All-dry pick-up and transfer method for quantum emitter arrays in hexagonal boron nitride

TL;DR

This paper presents an all-dry, polymer stamp-assisted transfer method for quantum emitters in hexagonal boron nitride, achieving high success rate and preserving emitter properties, thus enabling scalable integration for quantum technologies.

Contribution

The authors introduce a novel dry transfer technique that improves scalability and maintains emitter characteristics, addressing key challenges in integrating quantum emitters into various platforms.

Findings

46% improvement in $g^{(2)}(0)$ after transfer

81.8% success rate in preserving emitters

Minimal change in lifetime, spectrum, and stability

Abstract

Single photon emitters in hexagonal boron nitride are based on fluorescent point-like defects. These defects typically have exceptional photophysical properties and therefore been the focus of extensive research due to their potential to advance photonic quantum technologies.

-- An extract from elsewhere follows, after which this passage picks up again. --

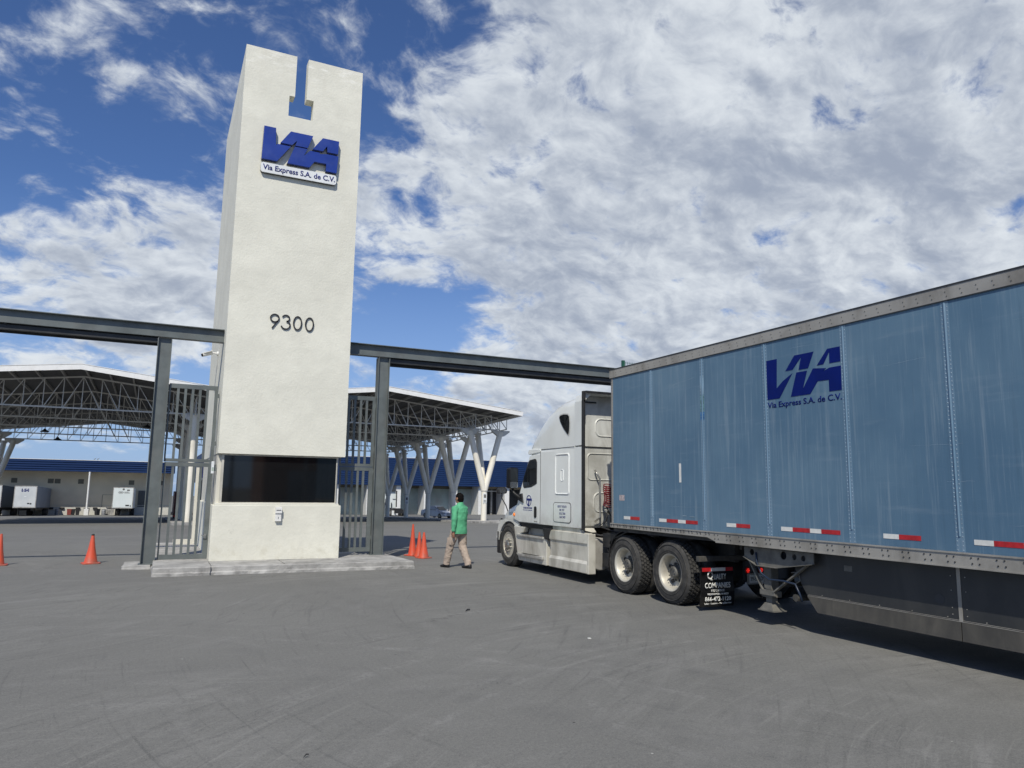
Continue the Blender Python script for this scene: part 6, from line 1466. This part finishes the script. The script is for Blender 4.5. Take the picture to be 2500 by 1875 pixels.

However, achieving scalable integration of these emitters to arbitrary platforms with high yield while retaining their characteristics remains a significant challenge, particularly when the target substrate is not compatible with the fabrication method. In this work, we introduce an all-dry transfer method aimed at addressing these challenges with improved effectiveness compared to existing techniques. This polymer stamp-assisted transfer method maintains high output and preserves the fundamental characteristics of the emitters while eliminating wet chemical processes. A comprehensive post-transfer characterization verified not only the maintenance of the defining characteristic of a single photon emitter, the second-order correlation function $g^{(2)}(0)$, but also showed improvement by about 46%. In contrast, the lifetime, emission spectrum, and the photostability showed only negligible change, demonstrating that the characteristics of the emitters were retained during the transfer process. This transfer technique has success rate of 81.8%, determined by the proportion of single photon emitters that retain their optical and preserve physical structure post-transfer. This high success rate shows the potential to scale the integration of single photon emitters across diverse platforms. We expect that this process contributes to the applications of boron nitride defects in quantum technologies.